Supporting desktops in large organizations has become increasingly complex. Support teams that are looking to streamline support through improved, remote troubleshooting while working in the security constraints of ‘least privilege’ access need to look at how Microsoft System Center Operations Manager, Opalis and System Center Configuration Manager can be configured to work together to provide a single, easy-to-use and relevant solution. I really enjoyed this presentation by Rory McCaw. Utilizing System Center 2012, he was able to show us the path to enlightenment, where managing desktops is push-button easy.
Task Featurette
There are a few highlight features I’d like to point out, which are sure to be of interest to any System Center enabled system administrator:
- Monitor desktop and application health
- Associate a desktop (or other asset) with a specific user
- Identify systems currently pending reboot, ie: in the case of a patch application
- Remediation tasks:
- reboot workstation
- enable remote desktop
- set currently logged on user as registered owner
- explore system drive (C:\) of workstation
These might seem like some trivial feaures. However, think about how you would normally perform these actions. For example, if you would like to see who is in the local administrators group of a particular workstation, you’d fire up ADUC, find the machine, connect to computer management of the target, and view the local admins group on the box. Not anymore.

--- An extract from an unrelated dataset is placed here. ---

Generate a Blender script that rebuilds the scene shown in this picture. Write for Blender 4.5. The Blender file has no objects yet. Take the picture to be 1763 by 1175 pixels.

All these tasks described above, plus more than few others, are now exposed in the Operations Manager 2012 tasks pane, when you are focused on a particular machine. You can even reach in and kill processes on remote machines, which would be very handy during software deployments.
A Great View
Custom views are a key component of filtering the vast quantity of data that is available in the average Ops Manager environment, and with 2012 this is no different.
Configuration Drift
Configuration drift has been a major pain for administrators for a long, long time. You have this beautiful, golden image that took a year to perfect, and every workstation or server that goes out the door is built with it. However, over time settings get changed, apps get installed, and basically the system is now no longer within the boundaries of your image. Reporting in System Center will let monitor for this configuration drift. It will let you know which machines are still compliant, and which ones aren’t. And, unlike you significant other, it will let you know what is wrong, and even has the ability to fix the non-compliant systems for you. This can help greatly if there are manual system deployments going on.
In Summation …
Overall, the individual pieces of the System Center suite are become more tightly integrated with each other. I wouldn’t be surprised if in the future the pieces of the suite weren’t mashed together into a single product. The lines are already blurred, and I think it would be the logical next step for this great package of management tools.